2005 Moulin à Vent, Domaine du Morier :

This Domaine apparently belongs to the Chandon de Briailles family of Savigny fame.
Nose of black cherries, hint of spices and mulled wine with some cinnamon and cloves. My guess would be that this is 100% destemmed, but I may be wrong. The palate is fresh and lively, with firm tannins, at least initially. This is mineral and structure driven, rather than fruit forward frilly fun. Perhaps this is the power of suggestion, but I find this distinctly Côte D’Or in style and not that obviously Beaujolais.

2009 Chénas, Ultimate Climat:

I quite agree with Ray. While it improved with air, this wine is Ultimately Boring.

Almost made it, but after being invited to lunch they didn’t open the 2008 Fleurie, La Roilette Vieilles Vignes from Metrat which I contributed - curses! Chose not to complain and drank the Pinot Gris from Luxembourg instead.

Oh well, next time!

its open until next Monday if you are still interested in posting some notes

2008 Jean Foillard Cote du Puy Morgon: Very nice. Bright, high toned cranberry and raspberry notes, smokey orange zest, freshly butchered red meat…a hint of something herbal. Racy palate, medium body, more structure than you might think.

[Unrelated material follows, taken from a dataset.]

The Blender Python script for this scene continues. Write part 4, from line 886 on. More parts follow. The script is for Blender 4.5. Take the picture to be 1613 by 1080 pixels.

Long, spicy finish. Nice with food, will benefit from a bit more cellar time. Very sophisticated for a gamay!

2006 Louis Jadot Moulin-à-Vent Clos de Champ de Cour Château des Jacques
Medium red color with medium transparency. Aromas of plum and cherry and a floral note. Palate has initial tannic grip that recedes with two hours of air. Fruit notes are of sweet red plum, medium cherry, a hint of blood, a hint of iron, and a floral plum finish that is medium length. This shows a lot of structural refinement and is a nice cru Beaujolais that is built to age. It will improve over the next 5-10 years and should drink well into the 2020s (depending upon how much aged character you like in your wine). Drink or hold.

2007 Drouhin Morgon - Raspberry/blueberry on the nose follows through on the palate with a kind of coarse raspy texture. There is an exaggerated acidic lift which gives a slight metallic tinge to the finish. This seems rather thin compared to some 2009’s I’ve had and I must say I probably wouldn’t reload on this.

Geez, who is selling Garants at $14.95? These grapes come from and area of Fleurie that, like that for Coudert’s Roillette, was formerly classified Moulin-a-Vent.

Thivin’s Cote de Brouilly is a long-term wine, especially from a good year. His 05’s have barely budged, will need a good five years more and last well beyond that.

From recent notes, it seems like the Roillette CT is closing down.

Desvignes’s Morgon is a serious wine that, by reputation, should have 10-15 years in the cellar in a good year. I opened an 07 recently, and it started to hint at very fine quality the second day, but still years off normal drinking. At<13 Euros, if you like to cellar wine, a definite buy.

Alright, lets push the discussion just a bit further:

Who are your favorite producers of Cru Beaujolais?
Which other vintages have you enjoyed?
Has there been a stylistic shift through the last several years, outside of 2009?
What are a few of your favorite Crus?